An Extra, Extra Special ‘Meet’ Series: AfroSF Volume 2

I don’t do this as often as I would like, but once in a while I interview people that I would love to 'meet' in person that are associated with African literature. I am super excited about the next series as I get to ‘meet’ not one, but five SF authors from the recently published AfroSF v2 - which contains five novellas from six African authors. Thanks to Ivor Hartmann for helping to put me in touch with the authors of his latest edited collection.



The anthology includes stories about feuding superhero brothers; a post-apocalyptic Earth that has survived freezing; ancient technology, tradition and modernity in a conflict-zone; an alien invasion; and a pretty messed up place called Paradise City. After reading them I was curious and wanted to know more about the stories – the inspiration behind them, the worlds each author created and the many questions I had unanswered. In the process I got insights into these amazing stories, got schooled in some cases and had even more appreciation for this collection that Hartmann has put together.

So next week for four days – unfortunately I was only able to interview five of the six authors – each author from AfroSF Volume 2 will be sharing insights into their novellas.

Beginning with Nick Wood and Tade Thompson who talk about collaborating on The Last Pantheon and what it is really about:

... 'The Last Pantheon' is not really a superhero story.

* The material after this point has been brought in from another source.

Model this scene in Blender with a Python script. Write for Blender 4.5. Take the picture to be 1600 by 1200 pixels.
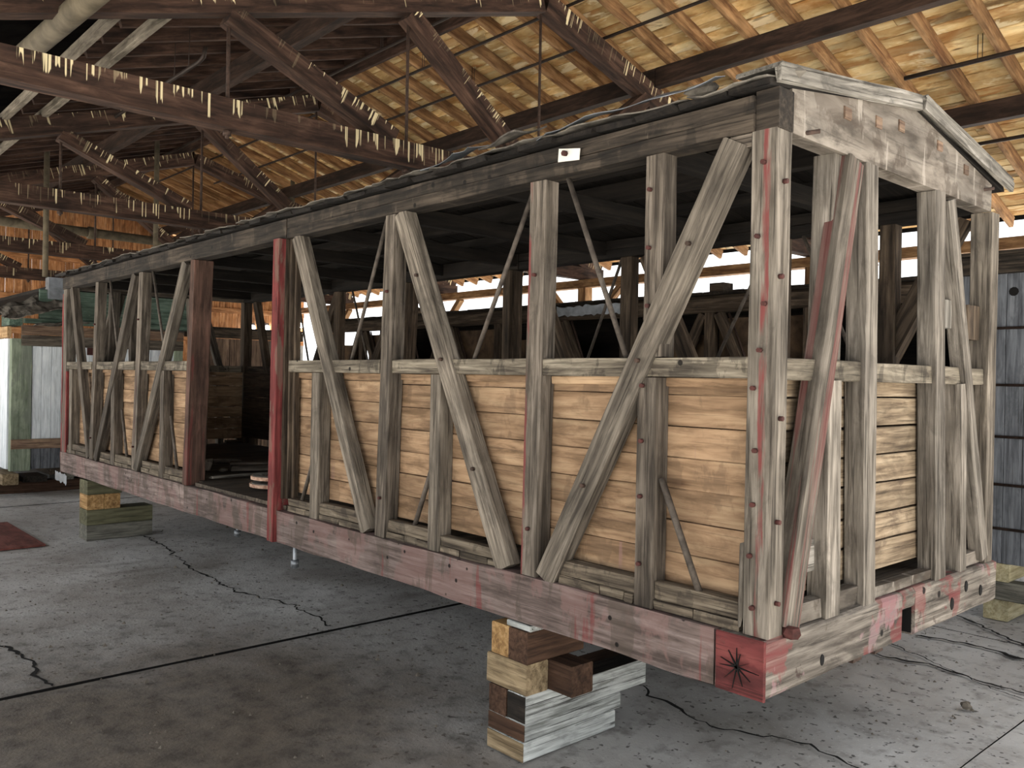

It’s really a commentary on how African history is neglected …’

Mame Bougouma Diene made me appreciate Hell Freezes Over a bit more than I initially did on first read, and speaks on how the submerged world he created with five castes came about:

Out of nowhere. We were sitting at a friend’s house in Paris, and actually kicking around ideas for some far future screenplay, kind of dystopian, really cliché as those things go, and I thought writing something post climate change would be much more interesting.

Dilman Dila schooled me about the many assumptions I had about The Flying Man in the Stone, such as the so-called ‘alien’ race:

It’s not really an 'alien’ race. I wonder why people keep seeing them as ‘alien’. Maybe because we have been conditioned to believe that we are the only intelligent species to have ever walked on this planet, and so any other intelligent beings have to be from outer space. But what do we really know about the history of Earth? What do we know about beings that lived here ten thousand years ago?

Finally, Andrew Dakalira broke my heart a teeny bit, even if I completely understand his perspective on VIII not evolving into more than a novella:
That's a tad complicated. I admit, part of me sometimes tells me to ''finish the story,'' but there's another part that tells me to let the reader figure it out. The latter is winning. So currently, I'd have to say no. No novel.
As there are five novellas, I had the plan to ask each of the author's five questions mainly about their novellas. It was also challenge to myself to as well, as I initially had tons of questions I wanted to ask. Although, as will be seen, sometimes I might have cheated just a little, and asked two-part questions (but only just a little).